I nodded, looking around the room. The menu, in Japanese characters, naturally, was on the wall behind the kitchen, which was open and tiny and still had three people working in it. The noise wasn't loud, but practically everyone was talking to their companions, and it bubbled over me almost soothingly.
"Junmai ginjo?"
"That's warmed right? I'd love some." With a little bit of hindsight, I now think that the jet-lag was already starting, and I'd looked around the room twice now and what happened next still startled me.
"Mr Big Shot thinks he can drink sake now, does he?" The voice was acerbic, cutting, and speaking English, so we both looked up a little surprised.
"Nina?" My heart leapt for a moment, then pirouetted and swan-dived while my stomach just sank because it was more intelligent.
"Oh, you remembered my name! How honoured I feel! How blessed I am!"
I could see that Melina was puzzled by this short, green-eyed Japanese woman yelling at me in English, and to be honest, so was I. We hadn't left on the best of terms, since Gina had been in my hotel room wearing just a towel when Nina had come in to say goodbye. We'd said goodbye, but certainly not in the way I'd expected, and then Gina had said goodbye quite firmly as well, and what had started out as an evening of unexpected coincidences turned into a lonely night in the bar waiting for my plane (which is probably when one of them slipped that incendiary device into my luggage). With a bit more hindsight, I think maybe I should have gone after one of them and tried to explain a little harder but... in hindsight I have trouble believing how complicated my life gets in some places.

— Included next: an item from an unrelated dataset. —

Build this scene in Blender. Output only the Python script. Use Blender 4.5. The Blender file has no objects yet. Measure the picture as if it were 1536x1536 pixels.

"Do you know her?" asked Melina, which I hoped was her being polite. I'm not sure I would have wanted to spend time with her if when I did random strangers would keep accosting me. "She seems upset."
"She might have tried to kill me," I said. Again -- hindsight -- that probably wasn't the right time to say that.
"What?" Melina and Nina synchronized so well that everyone else stopped talking and starting watching.
"When I came back from Tokyo last time someone had put a bomb in my luggage," I said. "Nina was one of the last people near it."
"AND that trollop you were hiding in your bathroom!"
"Gina wasn't hiding in the bathroom, she was in there trying to fix her bikini after it got torn off by the Australian who jumped on her in the pool because he thought she was his girlfriend, but she was actually sat at the bar talking to me...." I gave up speaking at that point because Nina was shrieking wordlessly. Melina got up.
"You two seem to have unfinished business," she said.
I got up. "No," I said. "I'm coming with you. This is all history."
Melina hurried out of the door without even listening to me, and I shook Nina's hand off my arm, where she'd grabbed me, and ran after her. Straight into the door-frame and another concussion.
Greg - yeah, I actually bothered to look up flights, which slowed the writing down a little but I felt was worthwhile anyway.
Hah, this is excellent. And, like our poor hero, I did not see that door frame coming at the end. I'm already looking forward to writing the next entry!
... which actually isn't all that far off, now.